Nach einer von Brockpähler11) veröffentlichten Sühneurkunde vom 17. Januar 1501, die vor dem Abt Hermann von Corvey abgeschlossen wurde, hatten die vier Totschläger "die Hand zu Grabe zu bringen". - Wenn nach einem 1715 veröffentlichten Ravensberger Rechtsbuch, das ebenfalls Brockpähler erwähnt, gesagt wird: "Nach der Messe in der Kirche, wo der Tote begraben ist, soll sich der Totschläger auf die eine Seite des Grabes setzen, dem nächsten Blutsverwandten des Toten gegenüber, und soll dreimal bitten, daß man ihm den Totschlag verzeihe. Danach nimmt er von den Freunden über das Grab hinweg die Hand des Toten entgegen - die Hand des ehemaligen Feindes streckt sich ihm gleichsam zur Versöhnung entgegen -, läßt sie ins Grab fallen und reicht über das Grab 'das erste Geld'." Das Ganze klingt fast etwas zu dramatisch, doch dürfte der Versöhnungsakt als solcher zutreffend geschildert sein, noch dazu im Nachgang dem Totschläger angeraten wird, die Sippe des Erschlagenen ein Jahr lang zu meiden und im Wirtshaus, in dem schon Mitglieder dieser Sippe sitzen, nur eine Kanne Bier zu trinken und dann wieder zu gehen. - Das offene Grab und das Fallenlassen der Hand sind jedoch sehr unwahrscheinlich und dürften der Phantasie des Aufzeichners entsprungen sein, wie sich in späteren Aufzeichnungen Wahres und Erdachtes gern vermischen. Im übrigen wird in den zeitlich näher stehenden Aufzeichnungen Spangenbergs und der Kaufbeurer Sühne stets vom Legen auf das Grab zum Leisten der Abbitte gesprochen, so daß die abweichende Darstellung in der Ravensberger Aufzeichnung etwas unwahrscheinlich erscheint. Allerdings kann es auch landschaftsbezogene Unterschiede gegeben haben. Klärung könnte nur die zufällige Ausgrabung eines Erschlagenen bringen. Bestattungen an Steinkreuzen konnten jedoch bisher durch fachgerechte Ausgrabungen nicht nachgewiesen werden.

Literatur:
1) Verordnung zum Schutze und zur Erhaltung der ur-und frühgeschichtlichen Bodenaltertümer. Gesetzblatt der DDR 1954, Teil II, Nr.54.

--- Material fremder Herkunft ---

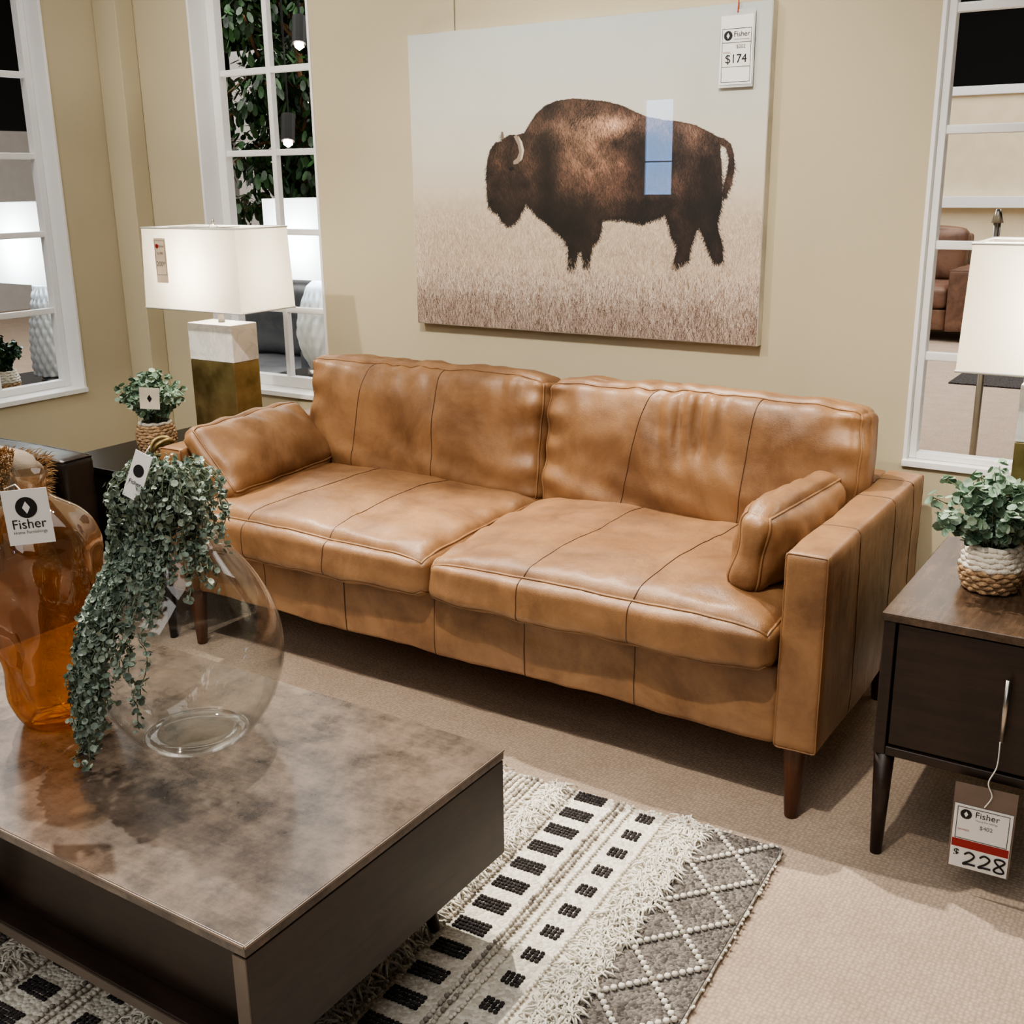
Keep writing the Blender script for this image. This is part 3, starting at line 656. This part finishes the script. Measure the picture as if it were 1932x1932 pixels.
def ceramic_lamp(name,cx,cy,z0,kind=0):
    E=empty(name)
    if kind==0:
        prof=[(.06,z0+.04)]+[(.095-.045*t**1.5+.012*math.sin(t*3.1),z0+.04+t*.42) for t in np.linspace(0,1,70)]+[(.02,z0+.465)]
        k=9
        lathe('ceramic_body',prof,cx,cy,M['ceramic'],E,n=108,disp=lambda t,z,i:.012*abs(math.cos(k*t/1+ (z-z0)*38)*math.cos(k*t-(z-z0)*38)) if 0<i<71 else 0,smooth=True)
    else:
        prof=[(.05,z0+.04)]+[(.05+.075*math.sin(math.pi*min(1,t*1.05))**.9*(1-.35*t),z0+.04+t*.42) for t in np.linspace(0,.94,50)]+[(.02,z0+.465)]
        lathe('ceramic_body',prof,cx,cy,M['ceramic'],E,n=96,disp=lambda t,z,i:.006*abs(math.cos(8*t+(z-z0)*30)*math.cos(8*t-(z-z0)*30)) if 0<i<51 else 0)
    tube('foot',[(cx,cy,z0),(cx,cy,z0+.04)],.075,M['metal'],E,32)
    tube('neck',[(cx,cy,z0+.46),(cx,cy,z0+.52)],.01,M['metal'],E,10)
    hw,hd=.2,.13; v=[(cx+sx*hw,cy+sy*hd,z) for z in (z0+.47,z0+.83) for sx,sy in ((-1,-1),(1,-1),(1,1),(-1,1))]
    mobj('shade',v,[(0,1,5,4),(1,2,6,5),(2,3,7,6),(3,0,4,7)],M['shade'],E)
    L=bpy.data.lights.new(name+'_bulb','POINT'); L.energy=17; L.color=(.66,.83,1); L.shadow_soft_size=.05
    lo=bpy.data.objects.new('bulb_light',L); C.collection.objects.link(lo); lo.parent=E; lo.location=(cx,cy,z0+.64)
    return E
ceramic_lamp('ceramic_table_lamp',-4.70,3.28,.6005,0)
ceramic_lamp('ceramic_table_lamp',-3.66,4.0,.6005,1)
side_table('console_table',-5.1,-4.4,2.7,3.7,.60,M['dwood'],M['dwood'],False)
side_table('console_table',-3.95,-3.2,3.75,4.2,.60,M['dwood'],M['dwood'],False)

# ---------------------------------------------------------------- plants
def basket(E,cx,cy,z0,r,h,split=.5):
    n=int(h/.011); A=Acc();B=Acc()
    for i in range(n):
        t=i/(n-1); rr=r*(.72+.3*math.sin(math.pi*min(1,.15+t*.75)))
        pts=[(cx+(rr+.0025*math.sin(14*a*1.0+i*math.pi))*math.cos(a),cy+(rr+.0025*math.sin(14*a+i*math.pi))*math.sin(a),z0+.009+i*.0105+.0015*math.sin(9*a+i)) for a in np.linspace(0,2*math.pi,56)[:-1]]
        (B if t>split else A).add(*tubevf(pts,.0068,7,True))
    A.obj('basket_lower',M['basketb'],E,smooth=True); B.obj('basket_upper',M['basketw'],E,smooth=True)
    lathe('soil',[(r*.7,z0+.002),(r*.9,z0+h*.85),(.001,z0+h*.88)],cx,cy,M['black'],E,n=24)
def bush(E,cx,cy,z0,r,h,ns,leafr,mat,nl=11):
    A=Acc();B=Acc()
    for i in range(ns):
        a=random.random()*2*math.pi; o=random.random()**.6*r; hh=h*(.45+.55*random.random())*(1-.35*(o/r)**2)
        p0=Vector((cx+.25*o*math.cos(a),cy+.25*o*math.sin(a),z0)); p2=Vector((cx+o*math.cos(a),cy+o*math.sin(a),z0+hh)); p1=(p0+p2)/2+Vector((0,0,hh*.25))
        path=spline([p0,p1,p2],6); B.add(*tubevf(path,.0012,4))
        for k in range(nl):
            t=.25+.75*k/(nl-1); q=path[min(len(path)-1,int(t*(len(path)-1)))]
            for s in (-1,1):
                d=rv(); c=q+d*leafr*1.1; nrm=(d*.5+Vector((0,0,1))*.6+rv()*.7)
                leafdisc(A,c,nrm,leafr*(.7+.5*random.random()))
    A.obj('leaves',mat,E,smooth=False); B.obj('stems',M['stem'],E)
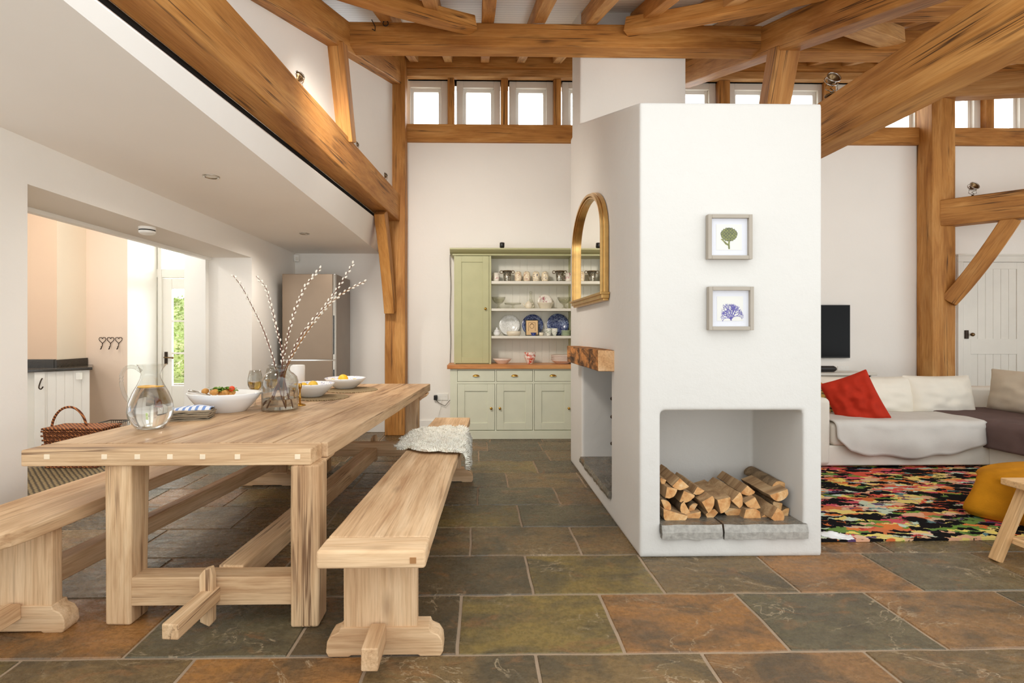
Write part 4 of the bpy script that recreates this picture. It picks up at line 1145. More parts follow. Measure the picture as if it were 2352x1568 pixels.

2) Dr. G.A. Kuhfahl: Die alten Steinkreuze in Sachsen. Dresden 1928.
3) Jahresschrift für mitteldeutsche Vorgeschichte, Band 35 und 38. Halle 1952 und 1954.
4) Heinz Köber: Die alten Steinkreuze und Sühnesteine Thüringens. Erfurt 1960.
5) Horst Ende: Denk- und Sühnesteine in Mecklenburg. In: Informationen des Bezirksarbeitskreises für Ur-und Frühgeschichte Schwerin, Nr.13 (1973), S.56-67.
6) Walter Saal: Das Alter der mitteldeutschen Steinkreuze (Mord- und Sühnekreuze). Mitt. für Ur- und Frühgeschichte, 1965, H.1 und 2.
7) Walter Saal: Zur Entwicklungsgeschichte der mitteldeutschen Steinkreuze. Forschungen und Fortschritte, 41.Jg., 1967, H.5, S.140-143.
8) Martin Dömling: Das Sühnekreuz von Bertoldshofen. Zeitschrift des historischen Vereins für Schwaben, 59./60. Band, S.321-329.
9) Cyriacus Spangenberg: Mansfeldische Chronica, IV.Teil, 1.Buch. Eisleben 1916.
10) Rudolf His: Das Strafrecht des deutschen Mittelalters, Teil I und II Leipzig/Weimar 1920/35 (I.S.327).
11) Wilhelm Brockpähler: Steinkreuze in Westfalen. Münster 1963, S.122 bis 123.